Love is a many-splendored thing, and on OCW, there is so much to love and learn.
Our amazing team of OCW Digital Publication Specialists offer you a short list of MIT courses that delve into the subject of love in all of its varied roles in history, music and culture.
- CC.112 Philosophy of Love – Explore the nature of love through works of philosophy, literature, film, poetry, and individual experience. This course investigates the distinction among eros, philia, and agape. Students discuss ideas of love as a feeling, an action, a species of ‘knowing someone,’ or a way to give or take.
- 24.261 Philosophy of Love in the Western World – This course is a seminar on the nature of love and sex, approached as topics both in philosophy and in literature. Readings include recent philosophy as well as classic myths of love that occur in works of literature and lend themselves to philosophical analysis.
- 21L.000J Writing About Literature: Writing About Love – Designed around analyzing intimate bonds and the permutations of heartbreak, this course focuses on the analysis of a set of relations in novels, short stories, poetry, music videos, and live theatre. We’ll consider the transformative states of the lover’s (un)becoming, for how consciousness is constituted by bonds yet how the lover transcends crisis in the moment of the epiphany that surfaces in love’s very failure; indeed, love itself becomes narcissistically yet optimistically illuminating, even in its oppressive hold.

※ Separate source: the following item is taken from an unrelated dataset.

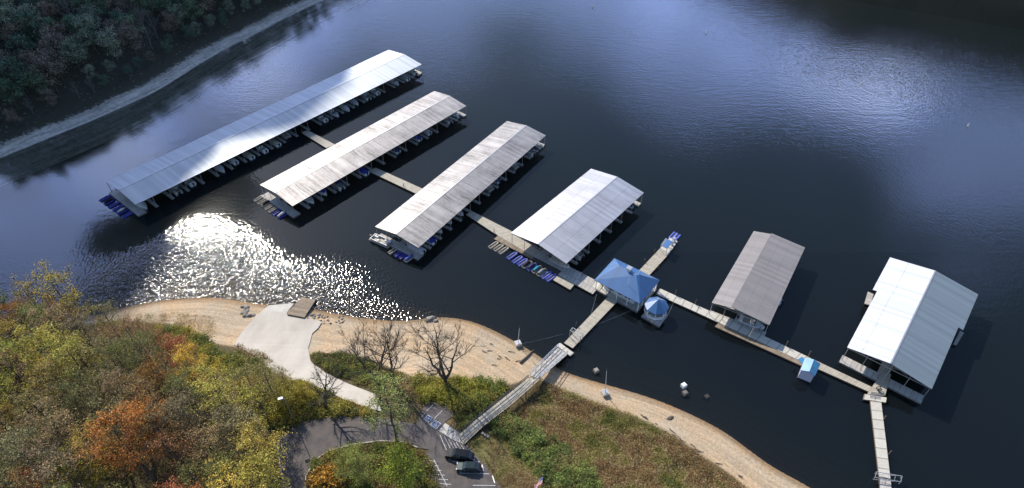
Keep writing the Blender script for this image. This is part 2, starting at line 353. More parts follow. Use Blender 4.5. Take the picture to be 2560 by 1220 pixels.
# ------------------------------------------------------------------ ground, water, hills
def ground_mat():
    m = bpy.data.materials.new('ground_mat'); m.use_nodes = True; t = m.node_tree; b = t.nodes['Principled BSDF']; b.inputs['Roughness'].default_value = .95; b.inputs['Specular IOR Level'].default_value = .15
    tcn = N(t, 'ShaderNodeTexCoord'); O = tcn.outputs['Object']
    ad = N(t, 'ShaderNodeAttribute', attribute_name='shore'); aw = N(t, 'ShaderNodeAttribute', attribute_name='veg'); al = N(t, 'ShaderNodeAttribute', attribute_name='lawn')
    n1 = N(t, 'ShaderNodeTexNoise', i={'Scale': 2.2, 'Detail': 8.0, 'Roughness': .75}); L(t, O, n1.inputs[0])
    n2 = N(t, 'ShaderNodeTexNoise', i={'Scale': .12, 'Detail': 5.0}); L(t, O, n2.inputs[0])
    # tide lines: noise over the distance from the water
    cm = N(t, 'ShaderNodeCombineXYZ'); L(t, math_(t, 'ADD', math_(t, 'MULTIPLY', ad.outputs['Fac'], 1.1), math_(t, 'MULTIPLY', n2.outputs[0], 1.2)), cm.inputs[0])
    sx = N(t, 'ShaderNodeSeparateXYZ'); L(t, O, sx.inputs[0]); L(t, math_(t, 'MULTIPLY', sx.outputs[0], .05), cm.inputs[1])
    n3 = N(t, 'ShaderNodeTexNoise', i={'Scale': 1.0, 'Detail': 4.0}); L(t, cm.outputs[0], n3.inputs[0])
    def mix(f, a, c, mode='MIX'):
        x = N(t, 'ShaderNodeMix', data_type='RGBA', blend_type=mode)
        for i, v in ((0, f), (6, a), (7, c)):
            if isinstance(v, tuple): x.inputs[i].default_value = v + (1,)
            elif isinstance(v, (int, float)): x.inputs[i].default_value = v
            else: L(t, v, x.inputs[i])
        return x.outputs[2]
    sand = mix(ramp_(t, n2.outputs[0], [(.4, 0), (.6, 1)]), (.53, .425, .30), (.59, .42, .255))
    sand = mix(math_(t, 'MULTIPLY', ramp_(t, n3.outputs[0], [(.42, 0), (.60, 1)]), .5), sand, (.36, .28, .185))
    sand = mix(1.0, sand, ramp_(t, n1.outputs[0], [(.3, .50), (.68, 1.08)]), 'MULTIPLY')
    wet = ramp_(t, math_(t, 'DIVIDE', math_(t, 'ADD', ad.outputs['Fac'], 1.5), 4.0), [(.0, 0.0), (.45, .25), (.9, 1.0)])
    sand = mix(wet, mix(1.0, sand, (.42, .32, .21), 'MULTIPLY'), sand)
    deep = ramp_(t, math_(t, 'DIVIDE', ad.outputs['Fac'], -16.0), [(0.0, 0.0), (.25, .25), (.6, .75), (1.0, 1.0)])
    sand = mix(deep, sand, (.05, .055, .038))
    veg = mix(ramp_(t, n1.outputs[0], [(.4, 0), (.62, 1)]), (.055, .045, .024), (.13, .10, .05))
    lawn = mix(ramp_(t, n1.outputs[0], [(.38, 0), (.62, 1)]), (.10, .12, .035), (.21, .17, .07))
    lawn = mix(ramp_(t, n2.outputs[0], [(.4, 0), (.6, 1)]), lawn, (.15, .105, .05))
    edge = math_(t, 'ADD', aw.outputs['Fac'], math_(t, 'MULTIPLY', math_(t, 'SUBTRACT', n1.outputs[0], .5), .9))
    col = mix(ramp_(t, edge, [(.42, 0), (.58, 1)]), sand, veg)
    col = mix(ramp_(t, math_(t, 'ADD', al.outputs['Fac'], math_(t, 'MULTIPLY', math_(t, 'SUBTRACT', n1.outputs[0], .5), .8)), [(.4, 0), (.6, 1)]), col, lawn)
    L(t, col, b.inputs['Base Color'])
    bp = N(t, 'ShaderNodeBump', i={'Strength': .6, 'Distance': .12}); L(t, n1.outputs[0], bp.inputs['Height']); L(t, bp.outputs[0], b.inputs['Normal'])
    return m
sand_veg_px = [(-400, 900), (-200, 880), (0, 850), (200, 812), (300, 800), (420, 810), (500, 850), (585, 866), (660, 900), (780, 885), (860, 885), (930, 905), (1000, 930), (1060, 948), (1150, 945), (1250, 968), (1300, 955), (1340, 940), (1380, 960), (1400, 971), (1493, 1008), (1587, 1039), (1680, 1086), (1743, 1130), (1836, 1192), (1900, 1250), (2050, 1400), (2300, 1800)]
VE = np.array([at(a, b)[:2] for a, b in sand_veg_px]); VE = np.vstack([[-900, VE[0, 1]], VE, [900, -400]])
lawn_poly = [at(a, b)[:2] for a, b in [(1165, 1108), (1215, 1078), (1260, 1095), (1330, 1160), (1400, 1240), (1255, 1240), (1210, 1160)]]
lawn_poly2 = [at(a, b)[:2] for a, b in [(1148, 1082), (1105, 1058), (1130, 1040), (1160, 1040), (1190, 1050)]]
xs = np.concatenate([np.linspace(-900, -185, 24), np.arange(-180, 140, .8), np.linspace(145, 900, 24)])
ys = np.concatenate([np.linspace(-500, 38, 24), np.arange(40, 135, .8)])
X, Y = np.meshgrid(xs, ys, indexing='ij')
D = shore_d(X.ravel(), Y.ravel()).reshape(X.shape)
Z = np.interp(D, HD, HZ)
rough = np.clip((D - 1) / 4, 0, 1) * (D < 24)
Z = Z + rough * (vnoise(X, Y, 5.0, 1) * .10 + vnoise(X, Y, 1.7, 2) * .05)
vegm = np.clip(.5 + (np.interp(X.ravel(), VE[:, 0], VE[:, 1]).reshape(X.shape) - Y) / 5.0, 0, 1)
lw = np.array([1.0 if (inpoly(x, y, lawn_poly) or inpoly(x, y, lawn_poly2)) else 0.0 for x, y in zip(X.ravel(), Y.ravel())]) if True else 0
lw = lw.reshape(X.shape)
for _ in range(3): lw[1:-1, 1:-1] = (lw[1:-1, 1:-1] * 2 + lw[:-2, 1:-1] + lw[2:, 1:-1] + lw[1:-1, :-2] + lw[1:-1, 2:]) / 6
tag(grid_mesh('ground', X, Y, Z, ground_mat(), {'shore': D, 'veg': vegm, 'lawn': lw}), kind='structure')

def water_mat():
    m = bpy.data.materials.new('water_mat'); m.use_nodes = True; t = m.node_tree; t.nodes.clear()
    tcn = N(t, 'ShaderNodeTexCoord'); O = tcn.outputs['Object']
    def mapn(scale, st, d, rot=0.0, rg=.5):
        mp = N(t, 'ShaderNodeMapping', i={'Scale': st, 'Rotation': (0, 0, rot)}); L(t, O, mp.inputs[0])
        n = N(t, 'ShaderNodeTexNoise', i={'Scale': scale, 'Detail': d, 'Roughness': rg}); L(t, mp.outputs[0], n.inputs[0]); return n.outputs[0]
    w1 = mapn(1.55, (1, .62, 1), .9, R(28), .45)
    w2 = mapn(.5, (.35, 1, 1), 2.0, R(8))
    # rough patch in the cove by the near shore, calmer elsewhere
    at_ = N(t, 'ShaderNodeAttribute', attribute_name='gust')
    big = mapn(.02, (1, 1, 1), 3.0)
    af_ = N(t, 'ShaderNodeAttribute', attribute_name='open')
    amp = math_(t, 'ADD', math_(t, 'ADD', .022, math_(t, 'MULTIPLY', af_.outputs['Fac'], .085)), math_(t, 'MULTIPLY', at_.outputs['Fac'], .90))
    amp = math_(t, 'MULTIPLY', amp, ramp_(t, big, [(.35, .75), (.65, 1.15)]))
    h = math_(t, 'ADD', w1, math_(t, 'MULTIPLY', w2, .8))
    bp = N(t, 'ShaderNodeBump', i={'Distance': .52}); L(t, h, bp.inputs['Height']); L(t, amp, bp.inputs['Strength'])
    gl = N(t, 'ShaderNodeBsdfGlossy', i={'Roughness': .14, 'Color': (1, 1, 1, 1)}); L(t, bp.outputs[0], gl.inputs['Normal'])
    L(t, math_(t, 'ADD', .11, math_(t, 'MULTIPLY', math_(t, 'SUBTRACT', 1.0, at_.outputs['Fac'], True), -.06)), gl.inputs['Roughness'])
    fr = N(t, 'ShaderNodeFresnel', i={'IOR': 1.34}); L(t, bp.outputs[0], fr.inputs['Normal'])
    tp = N(t, 'ShaderNodeBsdfTransparent', i={'Color': (.86, .90, .84, 1)})
    df = N(t, 'ShaderNodeBsdfDiffuse', i={'Color': (.018, .025, .030, 1)})
    m1 = N(t, 'ShaderNodeMixShader', i={0: .25}); L(t, tp.outputs[0], m1.inputs[1]); L(t, df.outputs[0], m1.inputs[2])
    ms = N(t, 'ShaderNodeMixShader'); L(t, fr.outputs[0], ms.inputs[0]); L(t, m1.outputs[0], ms.inputs[1]); L(t, gl.outputs[0], ms.inputs[2])
    o = N(t, 'ShaderNodeOutputMaterial'); L(t, ms.outputs[0], o.inputs[0]); return m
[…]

- 21L.460 Medieval Literature: Love, Sex, and Marriage – It is easy to think of love as a “universal language” – but do ideas about love translate easily across history, culture, and identity? In this course, we will encounter some surprising, even disturbing ideas about love and sex from medieval writers and characters: For instance, that married people can never be in love, that the most satisfying romantic love incorporates pain and violence, and that intense erotic pleasure can be found in celibate service to God. Through Arthurian romances, Chaucer’s Canterbury Tales, love letters, mystical visions, and more, we will explore medieval attitudes toward marriage, sexuality, and gender roles. What can these perspectives teach us about the uniqueness of the Middle Ages—and how do medieval ideas about love continue to influence the beliefs and fantasies of our own culture?
- 21A.111J / WGS.172J For Love and Money: Rethinking the Family – Through investigating cross-cultural case studies, this course introduces students to the anthropological study of the social institutions and symbolic meanings of family, gender, and sexuality. Explore the myriad forms that families and households take and consider their social, emotional, and economic dynamics.
- ES.S60 The Art and Science of Happiness – This seminar looks at current theories on happiness and positive psychology as well as practical implications of those theories for our own lives. It explores the concept of happiness, different cultural definitions of happiness, and the connection between happiness, optimism, and meaning. Also explored are practical strategies for creating more opportunities for happiness in our lives and for learning how to deal more effectively with sources of unhappiness.
- 21M.299 The Beatles (See week XI for All You Need is Love) This class surveys the music of the Beatles, from the band’s early years to the break-up of the group, mapping how the Beatle’s musical style changed from skiffle and rock to studio-based experimentation. Cultural influences that helped to shape them, as well as the group’s influence worldwide, will be a continuous theme.